The client’s sentencing is coming up, and Yeager asks her if she has already been interviewed by the probation office. Partiguian interprets her response.

“Yes, the detail was that when they were interviewing me, they had the paper of another person. It wasn't my paper,” Partiguian interpreted in English.

“They had the wrong person?” Yeager asked in English, which Partiguian then translated.

“Yes, they said that they arrest me in El Paso, Texas and that I had possession of marijuana,” Partiguian interpreted in English. “That’s not me.”

It is a mistake that the attorney can get fixed. But the exchange shows the kind of critical errors that could plague a case if attorney and client can’t properly communicate.

Afterwards, Partiguian explains that is why she does what she does.

“If I were in a country where I didn’t speak the language, and I had been accused of something, I would like somebody to be able to help me understand what my attorney is saying,” Partiguian said.

Essentially, she is an intermediary in the sacred lawyer-client relationship. The stakes are high, since any mistakes she makes can have real consequences.

But there isn’t much time to think about that now — Partiguian has to get to her next appointment.

“If I am late, all the others will be late,” she said. “If I cannot make it, they will call the court interpreter’s office.”

Certified court interpreters who work in the courtrooms routinely fill in for Partiguian. But they are experiencing their own resource crunch. Due to budget cuts, the 20 Spanish interpreters who contract with the county recently got a 28-percent pay cut to their hourly wage.

“When I work, I need to be paid the rate that this is worth,” said Judy Jenner, a certified Spanish court interpreter, and president of the Nevada Interpreters and Translators Association.

Jenner points out that court interpreters — who do grueling simultaneous interpretation — must train to master the skill. The exam to be a certified court interpreter in Nevada has a first-time pass rate of less than 10 percent.

“I think that the rate that Clark County is willing to pay now stands in no relation to the expertise that you need to do this job,” Jenner said.
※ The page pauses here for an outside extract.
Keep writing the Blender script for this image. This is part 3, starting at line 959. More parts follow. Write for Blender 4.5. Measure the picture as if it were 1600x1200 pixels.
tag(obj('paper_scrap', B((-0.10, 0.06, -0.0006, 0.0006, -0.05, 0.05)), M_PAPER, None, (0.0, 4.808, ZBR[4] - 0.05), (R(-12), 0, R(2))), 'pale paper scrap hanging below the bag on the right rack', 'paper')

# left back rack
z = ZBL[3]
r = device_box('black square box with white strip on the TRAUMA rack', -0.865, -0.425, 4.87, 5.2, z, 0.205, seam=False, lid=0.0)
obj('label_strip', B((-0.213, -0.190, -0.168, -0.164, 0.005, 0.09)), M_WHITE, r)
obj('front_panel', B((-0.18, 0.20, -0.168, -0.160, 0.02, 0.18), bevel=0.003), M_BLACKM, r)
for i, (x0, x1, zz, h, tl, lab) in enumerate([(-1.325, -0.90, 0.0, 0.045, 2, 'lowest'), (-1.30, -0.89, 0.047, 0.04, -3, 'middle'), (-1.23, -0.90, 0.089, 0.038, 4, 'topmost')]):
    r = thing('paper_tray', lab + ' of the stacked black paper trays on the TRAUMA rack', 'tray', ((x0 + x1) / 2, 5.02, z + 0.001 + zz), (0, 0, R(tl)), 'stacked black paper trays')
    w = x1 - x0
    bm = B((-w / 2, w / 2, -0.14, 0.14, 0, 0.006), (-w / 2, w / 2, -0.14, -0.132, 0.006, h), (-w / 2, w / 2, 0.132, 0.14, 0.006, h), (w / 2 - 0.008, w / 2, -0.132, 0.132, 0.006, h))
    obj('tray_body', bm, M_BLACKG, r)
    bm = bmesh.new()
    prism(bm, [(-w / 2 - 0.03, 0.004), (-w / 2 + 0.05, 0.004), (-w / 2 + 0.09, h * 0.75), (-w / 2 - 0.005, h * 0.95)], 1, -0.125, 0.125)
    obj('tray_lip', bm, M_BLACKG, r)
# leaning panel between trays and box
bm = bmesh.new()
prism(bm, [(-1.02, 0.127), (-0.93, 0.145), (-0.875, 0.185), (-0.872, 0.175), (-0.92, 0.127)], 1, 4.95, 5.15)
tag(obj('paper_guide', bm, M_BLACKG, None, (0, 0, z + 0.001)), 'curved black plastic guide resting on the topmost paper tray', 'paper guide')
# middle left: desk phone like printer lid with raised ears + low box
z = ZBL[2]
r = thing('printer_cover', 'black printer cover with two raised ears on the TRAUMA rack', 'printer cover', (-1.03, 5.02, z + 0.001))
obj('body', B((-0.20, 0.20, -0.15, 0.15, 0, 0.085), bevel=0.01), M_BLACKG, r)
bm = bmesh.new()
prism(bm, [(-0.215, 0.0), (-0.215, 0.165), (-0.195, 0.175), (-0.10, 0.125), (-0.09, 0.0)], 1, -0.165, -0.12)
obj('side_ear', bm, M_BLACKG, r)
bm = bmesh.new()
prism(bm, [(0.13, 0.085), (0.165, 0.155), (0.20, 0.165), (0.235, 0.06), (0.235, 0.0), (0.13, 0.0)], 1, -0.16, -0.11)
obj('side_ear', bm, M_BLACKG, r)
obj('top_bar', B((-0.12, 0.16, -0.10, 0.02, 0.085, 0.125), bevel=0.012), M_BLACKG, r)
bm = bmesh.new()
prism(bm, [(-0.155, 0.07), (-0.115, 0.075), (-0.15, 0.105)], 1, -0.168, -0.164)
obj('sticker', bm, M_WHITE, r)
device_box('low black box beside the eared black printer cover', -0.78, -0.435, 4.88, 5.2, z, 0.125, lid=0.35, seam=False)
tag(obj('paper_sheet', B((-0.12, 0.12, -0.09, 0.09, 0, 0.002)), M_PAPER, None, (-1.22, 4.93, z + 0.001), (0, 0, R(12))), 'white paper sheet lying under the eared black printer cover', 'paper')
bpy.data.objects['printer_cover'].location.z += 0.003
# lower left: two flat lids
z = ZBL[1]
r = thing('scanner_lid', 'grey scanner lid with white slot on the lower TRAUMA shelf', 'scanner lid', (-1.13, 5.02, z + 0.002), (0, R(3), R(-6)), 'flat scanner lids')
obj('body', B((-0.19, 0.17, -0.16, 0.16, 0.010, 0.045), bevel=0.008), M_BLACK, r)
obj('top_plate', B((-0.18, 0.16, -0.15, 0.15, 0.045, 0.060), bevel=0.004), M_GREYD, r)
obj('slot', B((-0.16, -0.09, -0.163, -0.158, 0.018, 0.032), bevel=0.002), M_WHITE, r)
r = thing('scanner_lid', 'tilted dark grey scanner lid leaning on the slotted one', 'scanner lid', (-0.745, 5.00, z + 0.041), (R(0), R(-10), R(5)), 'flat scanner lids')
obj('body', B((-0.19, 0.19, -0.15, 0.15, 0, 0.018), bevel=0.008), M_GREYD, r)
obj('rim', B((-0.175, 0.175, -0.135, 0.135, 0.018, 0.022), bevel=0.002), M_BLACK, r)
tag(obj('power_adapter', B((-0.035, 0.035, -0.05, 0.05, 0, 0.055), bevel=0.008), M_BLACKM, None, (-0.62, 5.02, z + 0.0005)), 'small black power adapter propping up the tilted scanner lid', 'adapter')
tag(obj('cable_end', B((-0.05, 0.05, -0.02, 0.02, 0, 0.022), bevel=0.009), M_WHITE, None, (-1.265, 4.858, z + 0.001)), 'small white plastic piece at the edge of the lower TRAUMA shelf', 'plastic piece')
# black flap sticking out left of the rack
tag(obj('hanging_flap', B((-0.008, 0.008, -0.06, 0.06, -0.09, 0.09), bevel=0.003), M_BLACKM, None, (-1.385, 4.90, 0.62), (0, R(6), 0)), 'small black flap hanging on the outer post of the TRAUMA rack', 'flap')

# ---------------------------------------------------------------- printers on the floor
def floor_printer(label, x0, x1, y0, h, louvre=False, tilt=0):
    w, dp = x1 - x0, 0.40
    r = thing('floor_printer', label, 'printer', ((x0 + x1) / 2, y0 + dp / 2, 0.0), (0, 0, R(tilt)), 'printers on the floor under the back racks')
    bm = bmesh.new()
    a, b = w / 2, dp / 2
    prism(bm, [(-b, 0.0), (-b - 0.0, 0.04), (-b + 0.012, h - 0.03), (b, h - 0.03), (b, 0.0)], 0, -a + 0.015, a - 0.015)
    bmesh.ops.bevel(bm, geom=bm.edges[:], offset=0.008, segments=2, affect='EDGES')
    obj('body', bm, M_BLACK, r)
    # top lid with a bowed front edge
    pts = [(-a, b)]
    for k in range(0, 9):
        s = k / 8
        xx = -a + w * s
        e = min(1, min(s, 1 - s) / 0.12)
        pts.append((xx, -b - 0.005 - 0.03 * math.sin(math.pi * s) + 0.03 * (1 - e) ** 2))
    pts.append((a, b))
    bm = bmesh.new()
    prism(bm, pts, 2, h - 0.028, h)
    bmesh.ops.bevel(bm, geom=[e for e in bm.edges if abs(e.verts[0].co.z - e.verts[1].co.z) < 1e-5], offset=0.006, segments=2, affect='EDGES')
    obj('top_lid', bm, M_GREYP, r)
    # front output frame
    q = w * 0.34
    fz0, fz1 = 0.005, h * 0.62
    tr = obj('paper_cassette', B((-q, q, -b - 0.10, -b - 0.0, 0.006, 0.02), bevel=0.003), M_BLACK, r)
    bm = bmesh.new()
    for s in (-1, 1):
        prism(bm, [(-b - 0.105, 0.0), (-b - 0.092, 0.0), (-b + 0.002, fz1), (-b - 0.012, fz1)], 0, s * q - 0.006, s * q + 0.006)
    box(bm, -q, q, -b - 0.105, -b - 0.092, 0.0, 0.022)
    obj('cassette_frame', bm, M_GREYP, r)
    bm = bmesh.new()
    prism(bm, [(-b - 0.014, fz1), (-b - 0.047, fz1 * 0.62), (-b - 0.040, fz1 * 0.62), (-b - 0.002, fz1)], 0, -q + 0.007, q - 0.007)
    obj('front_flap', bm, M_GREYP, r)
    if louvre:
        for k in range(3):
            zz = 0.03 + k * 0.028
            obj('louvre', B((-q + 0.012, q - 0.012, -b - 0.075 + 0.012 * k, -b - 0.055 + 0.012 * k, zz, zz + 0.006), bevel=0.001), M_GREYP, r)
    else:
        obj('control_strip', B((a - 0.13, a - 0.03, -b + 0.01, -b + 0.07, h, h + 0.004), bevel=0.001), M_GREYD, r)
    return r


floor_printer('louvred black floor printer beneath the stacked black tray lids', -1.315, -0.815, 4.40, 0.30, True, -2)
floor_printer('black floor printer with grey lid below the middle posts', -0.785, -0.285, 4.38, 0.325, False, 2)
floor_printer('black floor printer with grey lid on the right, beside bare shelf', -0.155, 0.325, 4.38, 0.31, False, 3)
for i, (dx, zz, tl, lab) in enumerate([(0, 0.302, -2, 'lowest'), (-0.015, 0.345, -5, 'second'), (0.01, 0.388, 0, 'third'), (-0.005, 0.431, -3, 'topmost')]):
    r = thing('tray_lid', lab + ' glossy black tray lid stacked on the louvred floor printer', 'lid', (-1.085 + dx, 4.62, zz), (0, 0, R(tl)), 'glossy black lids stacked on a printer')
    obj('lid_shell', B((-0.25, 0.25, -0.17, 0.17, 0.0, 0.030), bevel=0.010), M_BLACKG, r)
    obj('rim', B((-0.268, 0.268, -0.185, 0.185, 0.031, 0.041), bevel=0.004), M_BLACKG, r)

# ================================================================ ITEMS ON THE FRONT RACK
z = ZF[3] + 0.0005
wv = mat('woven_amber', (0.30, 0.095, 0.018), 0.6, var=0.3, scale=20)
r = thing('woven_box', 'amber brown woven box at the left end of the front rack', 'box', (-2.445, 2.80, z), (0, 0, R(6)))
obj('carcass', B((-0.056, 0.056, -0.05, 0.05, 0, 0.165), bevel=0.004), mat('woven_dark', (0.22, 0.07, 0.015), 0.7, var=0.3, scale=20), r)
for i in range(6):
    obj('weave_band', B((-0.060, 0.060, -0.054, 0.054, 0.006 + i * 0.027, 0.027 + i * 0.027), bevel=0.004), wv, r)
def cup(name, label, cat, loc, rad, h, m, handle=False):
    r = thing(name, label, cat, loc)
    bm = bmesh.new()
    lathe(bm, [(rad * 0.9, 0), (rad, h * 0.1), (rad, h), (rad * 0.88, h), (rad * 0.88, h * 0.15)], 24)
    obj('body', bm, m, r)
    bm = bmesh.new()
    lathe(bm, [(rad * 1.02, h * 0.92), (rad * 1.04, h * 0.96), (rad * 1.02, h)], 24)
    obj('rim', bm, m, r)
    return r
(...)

Jenner is among a handful of interpreters who refused to sign the new contract with Clark County. Others say they are deliberately cutting back their hours in court to work in the private sector, which can pay three times more.

But in the meantime, the need for their services isn’t going away.

“The reality of America in 2012 is we have these people who don’t speak the language,” Jenner said. “How are you going to give them access? Interpreting is the only way until someone invents a robot where you push a button and out comes the interpreting.”

There are no robots yet. And if there are fewer qualified court interpreters, the already maxed-out court system can expect more delays.